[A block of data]
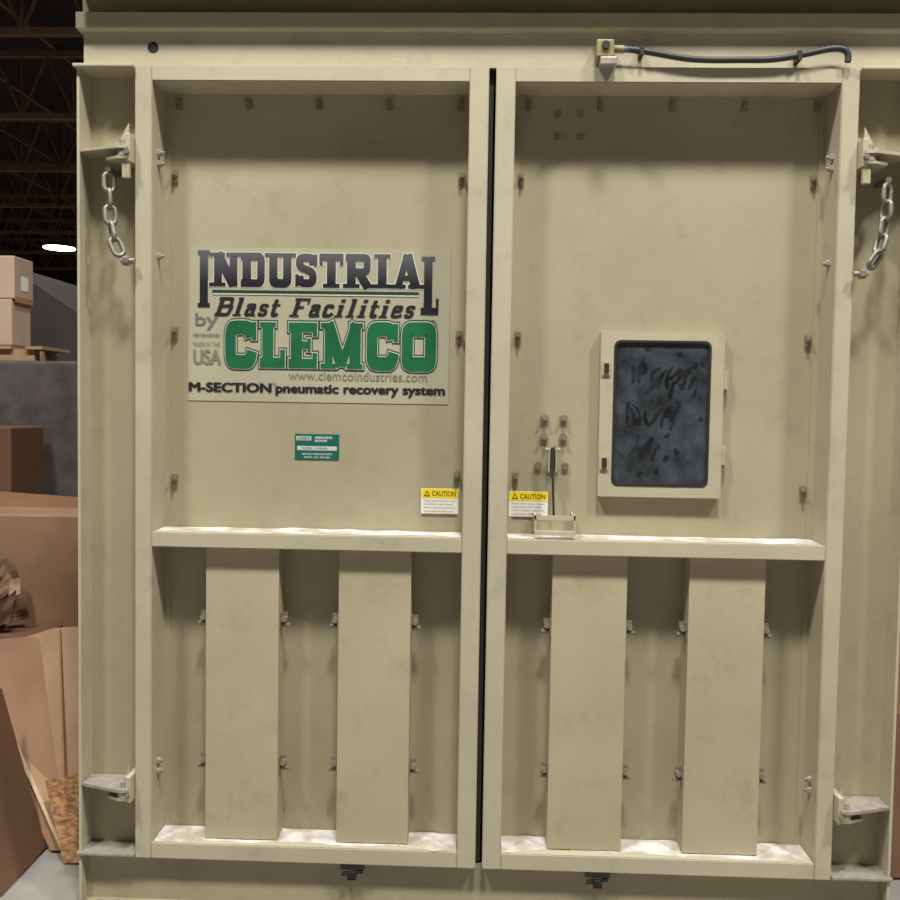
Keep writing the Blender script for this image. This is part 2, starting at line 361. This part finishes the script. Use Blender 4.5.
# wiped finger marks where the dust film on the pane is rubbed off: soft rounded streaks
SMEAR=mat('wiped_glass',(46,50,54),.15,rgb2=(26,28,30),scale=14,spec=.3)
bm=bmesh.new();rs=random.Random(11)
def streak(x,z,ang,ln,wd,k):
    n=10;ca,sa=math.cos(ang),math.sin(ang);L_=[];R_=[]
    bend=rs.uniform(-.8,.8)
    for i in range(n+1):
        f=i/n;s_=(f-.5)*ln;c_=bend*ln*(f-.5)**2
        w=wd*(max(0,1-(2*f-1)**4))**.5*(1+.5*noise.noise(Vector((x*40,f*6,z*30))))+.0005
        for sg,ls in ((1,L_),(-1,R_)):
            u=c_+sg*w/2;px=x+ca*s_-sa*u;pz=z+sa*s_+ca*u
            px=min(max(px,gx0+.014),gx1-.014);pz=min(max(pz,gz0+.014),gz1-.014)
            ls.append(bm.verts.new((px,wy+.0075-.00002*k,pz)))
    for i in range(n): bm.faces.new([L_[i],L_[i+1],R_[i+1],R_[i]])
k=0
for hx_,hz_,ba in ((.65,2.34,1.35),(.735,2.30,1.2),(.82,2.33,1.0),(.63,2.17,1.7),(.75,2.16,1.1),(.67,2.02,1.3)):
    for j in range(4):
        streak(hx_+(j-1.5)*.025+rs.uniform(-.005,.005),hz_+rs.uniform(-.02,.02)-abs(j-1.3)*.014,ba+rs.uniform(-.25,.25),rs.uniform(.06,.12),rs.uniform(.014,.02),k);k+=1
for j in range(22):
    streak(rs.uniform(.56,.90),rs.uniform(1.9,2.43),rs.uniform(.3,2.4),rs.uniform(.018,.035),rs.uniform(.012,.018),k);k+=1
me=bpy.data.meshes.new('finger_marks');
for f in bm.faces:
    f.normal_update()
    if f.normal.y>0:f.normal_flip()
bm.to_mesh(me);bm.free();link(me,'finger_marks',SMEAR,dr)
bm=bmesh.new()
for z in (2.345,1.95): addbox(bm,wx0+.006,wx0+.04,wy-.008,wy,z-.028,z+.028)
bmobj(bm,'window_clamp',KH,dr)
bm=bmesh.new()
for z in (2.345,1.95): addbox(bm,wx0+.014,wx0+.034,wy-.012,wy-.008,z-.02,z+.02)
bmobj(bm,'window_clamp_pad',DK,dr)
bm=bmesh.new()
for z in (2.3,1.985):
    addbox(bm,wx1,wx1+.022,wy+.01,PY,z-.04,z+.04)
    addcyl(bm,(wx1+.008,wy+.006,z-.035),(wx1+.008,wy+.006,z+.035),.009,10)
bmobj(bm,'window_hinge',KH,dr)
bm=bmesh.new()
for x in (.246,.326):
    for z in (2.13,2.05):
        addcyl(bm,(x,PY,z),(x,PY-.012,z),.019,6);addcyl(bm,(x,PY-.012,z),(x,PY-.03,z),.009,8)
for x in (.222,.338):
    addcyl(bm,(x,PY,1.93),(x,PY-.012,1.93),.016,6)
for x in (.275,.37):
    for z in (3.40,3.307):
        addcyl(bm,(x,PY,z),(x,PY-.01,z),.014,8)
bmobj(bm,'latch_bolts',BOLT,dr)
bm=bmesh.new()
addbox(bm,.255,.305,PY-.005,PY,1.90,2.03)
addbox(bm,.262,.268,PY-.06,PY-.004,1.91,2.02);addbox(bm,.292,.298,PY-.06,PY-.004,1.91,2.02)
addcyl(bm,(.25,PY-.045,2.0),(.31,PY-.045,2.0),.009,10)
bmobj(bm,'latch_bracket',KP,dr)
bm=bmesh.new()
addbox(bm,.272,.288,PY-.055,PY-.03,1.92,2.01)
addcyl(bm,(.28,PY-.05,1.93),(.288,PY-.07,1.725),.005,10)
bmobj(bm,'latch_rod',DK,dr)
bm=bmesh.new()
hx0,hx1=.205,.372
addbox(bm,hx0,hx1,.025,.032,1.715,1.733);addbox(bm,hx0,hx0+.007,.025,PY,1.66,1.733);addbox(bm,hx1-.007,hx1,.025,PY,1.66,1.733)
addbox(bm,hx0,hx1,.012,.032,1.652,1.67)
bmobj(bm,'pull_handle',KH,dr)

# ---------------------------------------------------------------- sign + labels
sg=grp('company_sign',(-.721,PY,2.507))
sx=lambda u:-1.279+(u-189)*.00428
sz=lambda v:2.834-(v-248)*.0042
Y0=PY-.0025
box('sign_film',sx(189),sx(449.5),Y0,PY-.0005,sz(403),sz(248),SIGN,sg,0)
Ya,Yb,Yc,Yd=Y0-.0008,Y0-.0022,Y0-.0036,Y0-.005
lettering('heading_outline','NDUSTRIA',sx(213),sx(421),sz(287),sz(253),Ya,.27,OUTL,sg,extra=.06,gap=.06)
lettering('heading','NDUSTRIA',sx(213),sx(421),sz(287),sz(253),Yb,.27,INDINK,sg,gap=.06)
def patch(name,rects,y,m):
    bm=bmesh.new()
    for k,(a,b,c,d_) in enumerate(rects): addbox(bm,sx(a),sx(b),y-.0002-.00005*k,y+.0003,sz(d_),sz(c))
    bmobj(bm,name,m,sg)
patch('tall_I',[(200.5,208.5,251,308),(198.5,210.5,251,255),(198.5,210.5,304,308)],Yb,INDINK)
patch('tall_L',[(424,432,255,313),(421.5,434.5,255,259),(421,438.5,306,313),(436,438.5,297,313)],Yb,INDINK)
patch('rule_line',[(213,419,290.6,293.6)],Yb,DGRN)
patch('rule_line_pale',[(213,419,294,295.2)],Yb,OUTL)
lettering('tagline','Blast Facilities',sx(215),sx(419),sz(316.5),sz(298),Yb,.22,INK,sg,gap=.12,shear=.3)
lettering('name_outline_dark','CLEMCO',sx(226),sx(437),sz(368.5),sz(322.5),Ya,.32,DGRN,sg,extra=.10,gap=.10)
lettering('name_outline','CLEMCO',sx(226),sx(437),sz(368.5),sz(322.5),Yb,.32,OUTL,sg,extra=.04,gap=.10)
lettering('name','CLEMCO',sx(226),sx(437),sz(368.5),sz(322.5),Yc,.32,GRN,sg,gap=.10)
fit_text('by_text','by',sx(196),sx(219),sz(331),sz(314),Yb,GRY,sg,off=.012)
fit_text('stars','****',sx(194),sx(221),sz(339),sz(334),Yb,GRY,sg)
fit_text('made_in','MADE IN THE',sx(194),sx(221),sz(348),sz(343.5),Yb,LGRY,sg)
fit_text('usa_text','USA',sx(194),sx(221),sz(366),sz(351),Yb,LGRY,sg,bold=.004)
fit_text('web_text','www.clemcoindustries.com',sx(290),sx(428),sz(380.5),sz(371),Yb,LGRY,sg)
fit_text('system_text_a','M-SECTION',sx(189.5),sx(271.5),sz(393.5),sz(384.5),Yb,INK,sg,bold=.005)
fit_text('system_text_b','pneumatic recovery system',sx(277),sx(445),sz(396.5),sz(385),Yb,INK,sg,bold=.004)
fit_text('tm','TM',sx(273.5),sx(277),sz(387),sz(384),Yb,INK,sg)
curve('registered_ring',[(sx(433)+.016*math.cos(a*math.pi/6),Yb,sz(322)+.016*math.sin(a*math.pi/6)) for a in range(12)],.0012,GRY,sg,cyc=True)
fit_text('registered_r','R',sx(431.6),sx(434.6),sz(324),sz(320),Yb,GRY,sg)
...
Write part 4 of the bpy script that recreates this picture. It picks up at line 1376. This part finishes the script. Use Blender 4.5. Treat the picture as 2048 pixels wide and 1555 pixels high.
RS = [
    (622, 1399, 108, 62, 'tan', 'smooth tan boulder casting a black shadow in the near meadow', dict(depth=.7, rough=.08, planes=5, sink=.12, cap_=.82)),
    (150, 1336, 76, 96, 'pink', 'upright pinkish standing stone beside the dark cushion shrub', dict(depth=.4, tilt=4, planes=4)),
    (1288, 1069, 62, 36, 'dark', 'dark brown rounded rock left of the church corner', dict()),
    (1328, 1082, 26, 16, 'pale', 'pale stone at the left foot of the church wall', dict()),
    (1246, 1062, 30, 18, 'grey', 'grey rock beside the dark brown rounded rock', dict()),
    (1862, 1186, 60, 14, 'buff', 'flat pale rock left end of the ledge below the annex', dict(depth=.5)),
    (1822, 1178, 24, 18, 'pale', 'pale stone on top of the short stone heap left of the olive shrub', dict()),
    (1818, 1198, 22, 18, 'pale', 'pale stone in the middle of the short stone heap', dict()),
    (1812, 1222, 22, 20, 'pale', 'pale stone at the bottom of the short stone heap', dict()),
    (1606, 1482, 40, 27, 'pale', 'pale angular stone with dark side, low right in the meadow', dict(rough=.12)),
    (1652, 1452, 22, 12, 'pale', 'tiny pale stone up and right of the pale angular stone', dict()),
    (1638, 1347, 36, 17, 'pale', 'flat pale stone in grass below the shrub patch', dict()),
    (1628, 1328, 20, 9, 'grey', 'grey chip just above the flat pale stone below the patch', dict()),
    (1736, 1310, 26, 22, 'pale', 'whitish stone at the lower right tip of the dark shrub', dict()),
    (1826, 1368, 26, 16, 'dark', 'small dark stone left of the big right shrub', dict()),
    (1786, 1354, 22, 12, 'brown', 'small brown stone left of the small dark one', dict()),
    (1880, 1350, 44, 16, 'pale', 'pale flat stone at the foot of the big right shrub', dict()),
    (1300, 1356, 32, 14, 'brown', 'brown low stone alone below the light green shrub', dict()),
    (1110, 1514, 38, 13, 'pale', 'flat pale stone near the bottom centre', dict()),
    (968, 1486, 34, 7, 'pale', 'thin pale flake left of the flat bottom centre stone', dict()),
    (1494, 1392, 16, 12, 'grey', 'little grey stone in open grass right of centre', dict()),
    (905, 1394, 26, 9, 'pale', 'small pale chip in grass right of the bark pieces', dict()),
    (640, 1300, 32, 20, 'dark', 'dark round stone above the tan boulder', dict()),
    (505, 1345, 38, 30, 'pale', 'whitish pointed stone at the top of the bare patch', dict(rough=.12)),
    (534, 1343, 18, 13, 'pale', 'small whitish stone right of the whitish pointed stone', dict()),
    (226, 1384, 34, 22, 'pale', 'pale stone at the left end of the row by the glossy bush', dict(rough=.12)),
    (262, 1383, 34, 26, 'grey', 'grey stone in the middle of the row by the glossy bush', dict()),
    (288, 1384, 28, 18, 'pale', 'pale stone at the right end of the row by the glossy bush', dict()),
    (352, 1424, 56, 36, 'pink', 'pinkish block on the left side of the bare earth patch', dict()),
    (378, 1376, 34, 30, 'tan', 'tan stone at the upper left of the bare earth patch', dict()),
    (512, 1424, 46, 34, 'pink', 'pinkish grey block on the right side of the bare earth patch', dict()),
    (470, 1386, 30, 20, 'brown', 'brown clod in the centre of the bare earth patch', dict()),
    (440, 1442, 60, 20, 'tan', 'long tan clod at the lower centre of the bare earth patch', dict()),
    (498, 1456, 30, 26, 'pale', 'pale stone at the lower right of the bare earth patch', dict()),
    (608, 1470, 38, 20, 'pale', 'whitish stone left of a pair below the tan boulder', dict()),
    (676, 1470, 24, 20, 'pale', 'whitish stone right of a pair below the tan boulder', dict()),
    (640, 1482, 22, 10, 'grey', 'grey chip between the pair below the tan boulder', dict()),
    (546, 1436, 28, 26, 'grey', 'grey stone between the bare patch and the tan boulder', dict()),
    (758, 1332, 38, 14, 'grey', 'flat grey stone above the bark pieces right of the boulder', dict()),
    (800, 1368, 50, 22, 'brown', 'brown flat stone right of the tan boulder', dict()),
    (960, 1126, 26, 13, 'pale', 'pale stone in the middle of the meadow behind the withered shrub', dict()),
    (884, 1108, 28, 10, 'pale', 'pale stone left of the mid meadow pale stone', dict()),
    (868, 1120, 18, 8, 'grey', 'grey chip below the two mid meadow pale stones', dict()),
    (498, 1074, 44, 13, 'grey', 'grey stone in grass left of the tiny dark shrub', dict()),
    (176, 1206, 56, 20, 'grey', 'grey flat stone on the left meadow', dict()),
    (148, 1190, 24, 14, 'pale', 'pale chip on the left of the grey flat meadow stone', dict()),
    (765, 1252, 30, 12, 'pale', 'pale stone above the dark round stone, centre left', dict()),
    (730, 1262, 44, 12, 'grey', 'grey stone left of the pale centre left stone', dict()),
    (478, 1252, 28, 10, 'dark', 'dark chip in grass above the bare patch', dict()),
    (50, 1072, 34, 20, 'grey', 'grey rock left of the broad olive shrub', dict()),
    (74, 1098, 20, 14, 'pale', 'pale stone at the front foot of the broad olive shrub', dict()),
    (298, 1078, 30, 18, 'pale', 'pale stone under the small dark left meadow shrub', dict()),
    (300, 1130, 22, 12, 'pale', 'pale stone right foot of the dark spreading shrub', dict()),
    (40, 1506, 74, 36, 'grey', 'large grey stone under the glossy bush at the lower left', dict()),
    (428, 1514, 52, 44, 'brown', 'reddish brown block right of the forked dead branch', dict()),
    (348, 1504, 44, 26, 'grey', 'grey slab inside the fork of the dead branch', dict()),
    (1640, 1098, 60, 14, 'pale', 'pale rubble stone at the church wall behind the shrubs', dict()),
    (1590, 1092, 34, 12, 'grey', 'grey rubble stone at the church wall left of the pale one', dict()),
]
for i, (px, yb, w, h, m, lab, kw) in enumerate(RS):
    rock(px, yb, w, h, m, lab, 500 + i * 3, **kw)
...
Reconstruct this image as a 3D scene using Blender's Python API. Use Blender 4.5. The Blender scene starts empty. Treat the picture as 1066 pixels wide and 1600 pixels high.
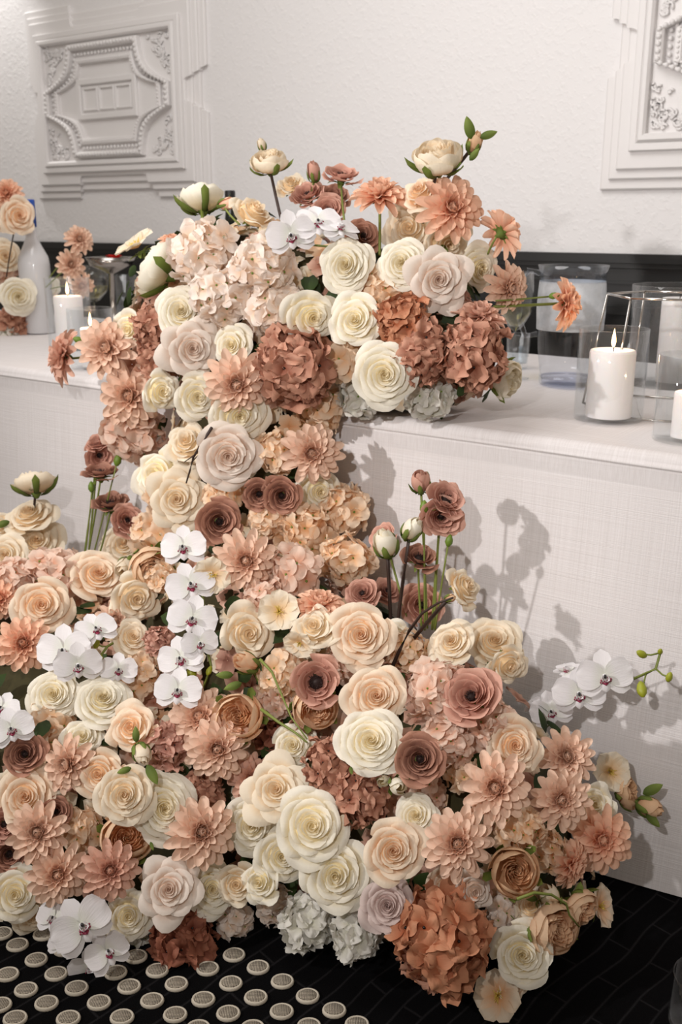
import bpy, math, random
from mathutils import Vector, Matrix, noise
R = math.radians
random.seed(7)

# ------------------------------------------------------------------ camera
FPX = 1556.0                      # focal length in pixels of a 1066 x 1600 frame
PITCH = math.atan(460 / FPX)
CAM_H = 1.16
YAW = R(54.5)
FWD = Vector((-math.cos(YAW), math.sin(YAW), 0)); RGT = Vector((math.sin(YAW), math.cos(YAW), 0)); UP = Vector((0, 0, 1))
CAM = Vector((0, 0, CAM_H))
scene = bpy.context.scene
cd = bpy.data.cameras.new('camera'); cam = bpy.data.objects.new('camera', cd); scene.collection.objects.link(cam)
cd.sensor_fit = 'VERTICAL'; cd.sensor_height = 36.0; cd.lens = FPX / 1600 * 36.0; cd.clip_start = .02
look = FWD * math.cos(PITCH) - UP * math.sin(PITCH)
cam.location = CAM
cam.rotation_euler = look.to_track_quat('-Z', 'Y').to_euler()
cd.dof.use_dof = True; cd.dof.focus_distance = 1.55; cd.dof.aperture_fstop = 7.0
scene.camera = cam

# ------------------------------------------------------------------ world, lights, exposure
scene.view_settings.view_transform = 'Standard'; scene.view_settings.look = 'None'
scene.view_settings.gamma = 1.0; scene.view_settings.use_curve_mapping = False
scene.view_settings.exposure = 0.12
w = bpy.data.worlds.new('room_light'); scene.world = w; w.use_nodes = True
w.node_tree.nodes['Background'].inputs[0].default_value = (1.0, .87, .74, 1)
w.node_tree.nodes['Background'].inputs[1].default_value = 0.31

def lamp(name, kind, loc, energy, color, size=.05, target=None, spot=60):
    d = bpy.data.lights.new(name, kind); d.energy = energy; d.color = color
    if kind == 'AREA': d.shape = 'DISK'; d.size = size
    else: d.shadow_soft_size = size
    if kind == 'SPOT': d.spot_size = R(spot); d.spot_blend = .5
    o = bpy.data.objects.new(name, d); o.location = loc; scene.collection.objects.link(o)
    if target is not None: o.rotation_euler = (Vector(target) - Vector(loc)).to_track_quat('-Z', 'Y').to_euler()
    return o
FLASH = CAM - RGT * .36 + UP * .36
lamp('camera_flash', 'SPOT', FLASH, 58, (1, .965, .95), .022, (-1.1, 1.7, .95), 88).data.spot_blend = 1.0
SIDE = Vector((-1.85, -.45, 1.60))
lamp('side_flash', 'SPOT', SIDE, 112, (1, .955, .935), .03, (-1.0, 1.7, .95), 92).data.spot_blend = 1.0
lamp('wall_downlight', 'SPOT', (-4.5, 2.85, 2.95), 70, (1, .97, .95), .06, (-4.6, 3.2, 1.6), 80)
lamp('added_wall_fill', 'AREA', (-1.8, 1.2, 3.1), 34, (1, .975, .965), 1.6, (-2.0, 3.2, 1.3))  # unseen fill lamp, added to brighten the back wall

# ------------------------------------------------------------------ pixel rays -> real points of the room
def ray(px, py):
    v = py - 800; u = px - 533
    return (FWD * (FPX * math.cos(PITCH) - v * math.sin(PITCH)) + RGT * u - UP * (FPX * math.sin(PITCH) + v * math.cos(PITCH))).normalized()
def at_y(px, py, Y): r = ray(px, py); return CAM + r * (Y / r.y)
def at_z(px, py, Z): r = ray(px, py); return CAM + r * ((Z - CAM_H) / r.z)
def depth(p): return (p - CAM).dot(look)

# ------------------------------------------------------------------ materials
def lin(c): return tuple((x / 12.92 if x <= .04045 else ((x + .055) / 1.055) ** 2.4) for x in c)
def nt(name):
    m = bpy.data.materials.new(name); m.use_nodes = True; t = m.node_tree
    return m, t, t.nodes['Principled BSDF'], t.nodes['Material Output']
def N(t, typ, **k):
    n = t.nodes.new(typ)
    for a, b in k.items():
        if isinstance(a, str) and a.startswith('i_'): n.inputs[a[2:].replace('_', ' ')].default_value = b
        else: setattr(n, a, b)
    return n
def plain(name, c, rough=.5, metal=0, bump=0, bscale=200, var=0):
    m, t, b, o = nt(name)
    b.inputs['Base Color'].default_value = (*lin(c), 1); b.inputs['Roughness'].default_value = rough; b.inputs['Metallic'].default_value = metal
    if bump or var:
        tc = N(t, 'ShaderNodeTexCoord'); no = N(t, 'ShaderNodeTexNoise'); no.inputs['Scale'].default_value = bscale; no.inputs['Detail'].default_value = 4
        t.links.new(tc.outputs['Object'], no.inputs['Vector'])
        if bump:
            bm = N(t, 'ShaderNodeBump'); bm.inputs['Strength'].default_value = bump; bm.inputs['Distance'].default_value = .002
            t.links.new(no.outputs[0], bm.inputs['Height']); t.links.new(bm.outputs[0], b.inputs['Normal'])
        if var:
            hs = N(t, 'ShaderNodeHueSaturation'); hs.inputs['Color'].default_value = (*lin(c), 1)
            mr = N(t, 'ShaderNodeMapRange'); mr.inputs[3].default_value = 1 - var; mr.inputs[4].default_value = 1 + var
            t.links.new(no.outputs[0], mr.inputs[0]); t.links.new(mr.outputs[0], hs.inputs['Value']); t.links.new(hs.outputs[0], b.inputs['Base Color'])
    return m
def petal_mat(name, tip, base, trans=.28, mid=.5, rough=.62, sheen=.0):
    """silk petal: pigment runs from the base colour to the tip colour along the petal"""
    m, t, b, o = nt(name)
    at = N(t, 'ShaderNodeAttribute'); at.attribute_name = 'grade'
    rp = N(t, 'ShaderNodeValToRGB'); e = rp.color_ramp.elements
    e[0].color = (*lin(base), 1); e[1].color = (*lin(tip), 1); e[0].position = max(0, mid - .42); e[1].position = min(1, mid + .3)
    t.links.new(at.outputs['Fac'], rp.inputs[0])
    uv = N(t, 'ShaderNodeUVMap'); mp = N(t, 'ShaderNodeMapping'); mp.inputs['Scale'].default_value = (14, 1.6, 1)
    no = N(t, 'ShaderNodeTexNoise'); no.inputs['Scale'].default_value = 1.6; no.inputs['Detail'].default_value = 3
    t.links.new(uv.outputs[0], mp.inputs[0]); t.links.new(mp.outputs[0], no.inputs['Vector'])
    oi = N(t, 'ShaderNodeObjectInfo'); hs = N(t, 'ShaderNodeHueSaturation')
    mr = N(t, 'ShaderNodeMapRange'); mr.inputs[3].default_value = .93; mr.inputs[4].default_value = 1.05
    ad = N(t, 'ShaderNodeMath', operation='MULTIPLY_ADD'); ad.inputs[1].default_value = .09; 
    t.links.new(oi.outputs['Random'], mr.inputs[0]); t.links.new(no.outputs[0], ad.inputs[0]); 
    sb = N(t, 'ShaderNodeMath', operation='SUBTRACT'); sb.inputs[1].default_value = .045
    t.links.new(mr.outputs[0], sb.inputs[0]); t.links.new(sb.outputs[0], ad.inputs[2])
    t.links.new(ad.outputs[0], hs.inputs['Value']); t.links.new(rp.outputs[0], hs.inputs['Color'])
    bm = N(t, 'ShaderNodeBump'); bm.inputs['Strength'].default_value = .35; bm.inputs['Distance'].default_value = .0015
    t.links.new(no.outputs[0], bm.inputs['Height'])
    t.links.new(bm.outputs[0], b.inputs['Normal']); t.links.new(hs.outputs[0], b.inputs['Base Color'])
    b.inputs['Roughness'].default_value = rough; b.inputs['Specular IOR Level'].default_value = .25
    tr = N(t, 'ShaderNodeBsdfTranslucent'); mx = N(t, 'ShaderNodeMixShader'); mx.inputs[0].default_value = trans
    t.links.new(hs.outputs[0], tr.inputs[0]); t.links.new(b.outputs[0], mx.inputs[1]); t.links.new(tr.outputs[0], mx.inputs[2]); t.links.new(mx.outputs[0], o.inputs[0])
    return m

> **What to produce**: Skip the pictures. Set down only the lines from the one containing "Reconstruct this image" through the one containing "random.seed(7)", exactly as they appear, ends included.

> **Solution**:
Reconstruct this image as a 3D scene using Blender's Python API. Use Blender 4.5. The Blender scene starts empty. Treat the picture as 1066 pixels wide and 1600 pixels high.
import bpy, math, random
from mathutils import Vector, Matrix, noise
R = math.radians
random.seed(7)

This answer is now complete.